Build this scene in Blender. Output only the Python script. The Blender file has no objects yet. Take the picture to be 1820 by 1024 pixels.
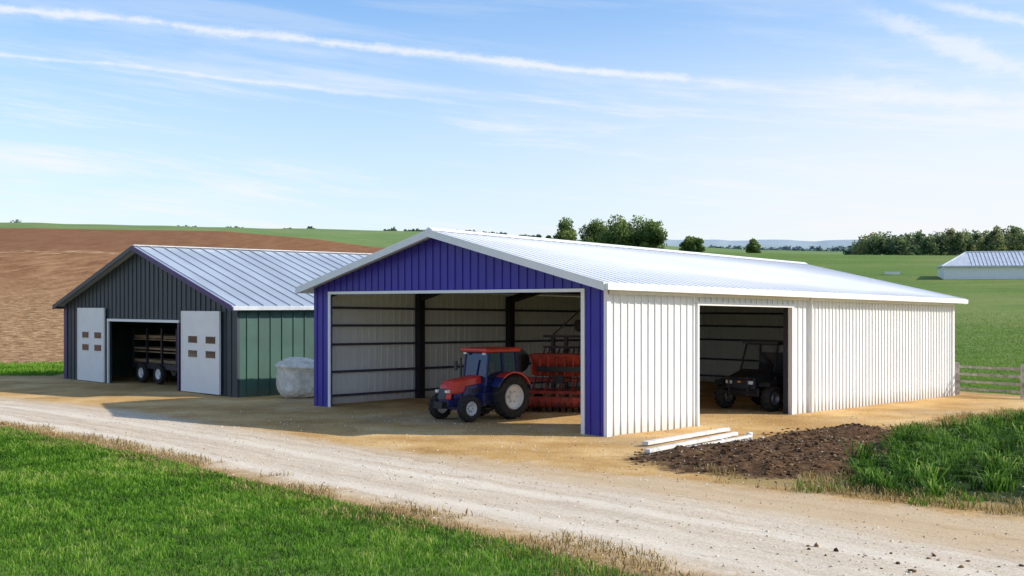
import bpy, math, random
import numpy as np
from mathutils import Matrix, Vector
random.seed(3); rng=np.random.default_rng(5)
S=bpy.context.scene
S.view_settings.view_transform='Standard'; S.view_settings.look='None'; S.view_settings.exposure=0
H=4.2; F=2086.0; HY=540.0
def G(px,py): return ((px-910)*H/(py-HY), F*H/(py-HY))   # surveyed ground point

# ------------------------------------------------------------ node helpers
class NT:
    def __init__(s,nt): s.nt=nt; s.L=nt.links
    def new(s,t): return s.nt.nodes.new(t)
    def put(s,sock,v):
        if isinstance(v,bpy.types.NodeSocket): s.L.new(v,sock)
        elif v is not None:
            if isinstance(v,(tuple,list)) and len(v)==3 and len(getattr(sock,'default_value',[0]*3))==4: v=(*v,1)
            sock.default_value=v
    def m(s,op,a,b=None,c=None,clamp=False):
        n=s.new('ShaderNodeMath'); n.operation=op; n.use_clamp=clamp
        s.put(n.inputs[0],a)
        if b is not None: s.put(n.inputs[1],b)
        if c is not None: s.put(n.inputs[2],c)
        return n.outputs[0]
    def mix(s,a,b,f,bt='MIX'):
        n=s.new('ShaderNodeMix'); n.data_type='RGBA'; n.blend_type=bt
        s.put(n.inputs[0],f); s.put(n.inputs[6],a); s.put(n.inputs[7],b); return n.outputs[2]
    def noise(s,v,sc,det=4,ro=.55,dist=0):
        n=s.new('ShaderNodeTexNoise'); s.put(n.inputs['Vector'],v); n.inputs['Scale'].default_value=sc
        n.inputs['Detail'].default_value=det; n.inputs['Roughness'].default_value=ro; n.inputs['Distortion'].default_value=dist
        return n.outputs['Fac']
    def mr(s,v,a,b,c=0,d=1,smooth=True):
        n=s.new('ShaderNodeMapRange'); n.interpolation_type='SMOOTHSTEP' if smooth else 'LINEAR'
        s.put(n.inputs[0],v); n.inputs[1].default_value=a; n.inputs[2].default_value=b; n.inputs[3].default_value=c; n.inputs[4].default_value=d
        return n.outputs[0]
    def scale(s,v,sc,rot=(0,0,0)):
        n=s.new('ShaderNodeMapping'); s.put(n.inputs[0],v); n.inputs['Scale'].default_value=sc; n.inputs['Rotation'].default_value=rot; return n.outputs[0]
    def attr(s,name):
        n=s.new('ShaderNodeAttribute'); n.attribute_name=name; return n.outputs['Fac']
    def ramp(s,f,stops):
        n=s.new('ShaderNodeValToRGB'); s.put(n.inputs[0],f); e=n.color_ramp.elements
        while len(e)<len(stops): e.new(.5)
        for i,(p,c) in enumerate(stops): e[i].position=p; e[i].color=(*c,1)
        return n.outputs[0]
def newmat(name):
    m=bpy.data.materials.new(name); m.use_nodes=True; nt=m.node_tree
    b=nt.nodes['Principled BSDF']; return m,NT(nt),b
def pm(name,col,rough=.6,metal=0,var=.15,vscale=1.5,bump=0,bscale=30,dirt=0,coat=0,stretch=(1,1,1)):
    m,g,b=newmat(name)
    tc=g.new('ShaderNodeTexCoord').outputs['Object']
    v=g.scale(tc,stretch)
    n=g.noise(v,vscale,6,.6)
    c=g.mix(tuple(x*(1-var) for x in col),tuple(min(1,x*(1+var)) for x in col),g.mr(n,.3,.7))
    if dirt>0:
        sp=g.new('ShaderNodeSeparateXYZ'); g.put(sp.inputs[0],tc)
        low=g.mr(g.m('ADD',sp.outputs[2],g.m('MULTIPLY',g.noise(tc,2,5),.6)),.25,.95,dirt,0)
        st=g.m('MULTIPLY',g.mr(g.noise(g.scale(tc,(5,5,.35)),1.5,5,.6),.5,.8),dirt*.25)
        c=g.mix(c,(.32,.23,.14),g.m('ADD',low,st,clamp=True))
    g.put(b.inputs['Base Color'],c)
    b.inputs['Roughness'].default_value=rough; b.inputs['Metallic'].default_value=metal
    if coat: b.inputs['Coat Weight'].default_value=coat
    if bump:
        bn=g.new('ShaderNodeBump'); bn.inputs['Strength'].default_value=bump; bn.inputs['Distance'].default_value=.05
        g.put(bn.inputs['Height'],g.noise(tc,bscale,5)); g.L.new(bn.outputs[0],b.inputs['Normal'])
    return m
# ------------------------------------------------------------ mesh helpers
class MB:
    def __init__(s,fn=None): s.v=[];s.f=[];s.m=[];s.fn=fn
    def add(s,vs,fs,mat=0):
        o=len(s.v); s.v+= [tuple(p) for p in vs]; s.f+=[tuple(i+o for i in f) for f in fs]; s.m+=[mat]*len(fs)
    def hexa(s,p,mat=0):
        s.add(p,[(3,2,1,0),(4,5,6,7),(0,1,5,4),(1,2,6,5),(2,3,7,6),(3,0,4,7)],mat)
    def box(s,x0,x1,y0,y1,z0,z1,mat=0):
        s.hexa([(x0,y0,z0),(x1,y0,z0),(x1,y1,z0),(x0,y1,z0),(x0,y0,z1),(x1,y0,z1),(x1,y1,z1),(x0,y1,z1)],mat)
    def cyl(s,p0,p1,r0,r1=None,n=10,mat=0):
        r1=r0 if r1 is None else r1
        p0=Vector(p0);p1=Vector(p1);d=(p1-p0).normalized()
        a=d.orthogonal().normalized(); b=d.cross(a)
        vs=[];
        for p,r in((p0,r0),(p1,r1)):
            for i in range(n):
                t=2*math.pi*i/n; vs.append(p+a*math.cos(t)*r+b*math.sin(t)*r)
        fs=[(i,(i+1)%n,n+(i+1)%n,n+i) for i in range(n)]+[tuple(range(n-1,-1,-1)),tuple(range(n,2*n))]
        s.add(vs,fs,mat)
    def bar(s,p0,p1,w,mat=0): s.cyl(p0,p1,w*.7,n=4,mat=mat)
    def lathe(s,c,prof,n=36,mat=0,a0=0,a1=2*math.pi,closed=False):
        full=abs(a1-a0-2*math.pi)<1e-4; k=n if full else n+1; vs=[]
        for i in range(k):
            t=a0+(a1-a0)*i/n
            for (y,r) in prof: vs.append((c[0]+r*math.cos(t),c[1]+y,c[2]+r*math.sin(t)))
        q=len(prof); fs=[]
        for i in range(n):
            j=(i+1)%k
            for a in range(q if closed else q-1):
                b2=(a+1)%q; fs.append((i*q+a,i*q+b2,j*q+b2,j*q+a))
        s.add(vs,fs,mat)
    def build(s,name,parent,mats,smooth=False,bevel=0,seg=2):
        vs=[s.fn(p) for p in s.v] if s.fn else s.v
        me=bpy.data.meshes.new(name); me.from_pydata(vs,[],s.f)
        for m in mats: me.materials.append(m)
        me.polygons.foreach_set('material_index',s.m)
        if smooth: me.polygons.foreach_set('use_smooth',[True]*len(s.f))
        me.update()
        o=bpy.data.objects.new(name,me); S.collection.objects.link(o)
        if parent: o.parent=parent
        if bevel:
            b=o.modifiers.new('bevel','BEVEL'); b.width=bevel; b.segments=seg; b.limit_method='ANGLE'
            b.harden_normals=False
        if smooth:
            try:
                me.set_sharp_from_angle(angle=math.radians(40))
            except Exception: pass
        return o
def empty(name,mat=None):
    o=bpy.data.objects.new(name,None); S.collection.objects.link(o); o.empty_display_size=.3
    if mat is not None: o.matrix_world=mat
    return o
def frame(ox,oy,xdir,ydir,oz=0,sc=1):
    return Matrix(((xdir[0]*sc,ydir[0]*sc,0,ox),(xdir[1]*sc,ydir[1]*sc,0,oy),(0,0,sc,oz),(0,0,0,1)))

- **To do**
Without any pictures, reproduce the lines from the first one in the material through the line that has "def G(px,py): return", exactly as they appear.

- **Task result**
Build this scene in Blender. Output only the Python script. The Blender file has no objects yet. Take the picture to be 1820 by 1024 pixels.
import bpy, math, random
import numpy as np
from mathutils import Matrix, Vector
random.seed(3); rng=np.random.default_rng(5)
S=bpy.context.scene
S.view_settings.view_transform='Standard'; S.view_settings.look='None'; S.view_settings.exposure=0
H=4.2; F=2086.0; HY=540.0
def G(px,py): return ((px-910)*H/(py-HY), F*H/(py-HY))   # surveyed ground point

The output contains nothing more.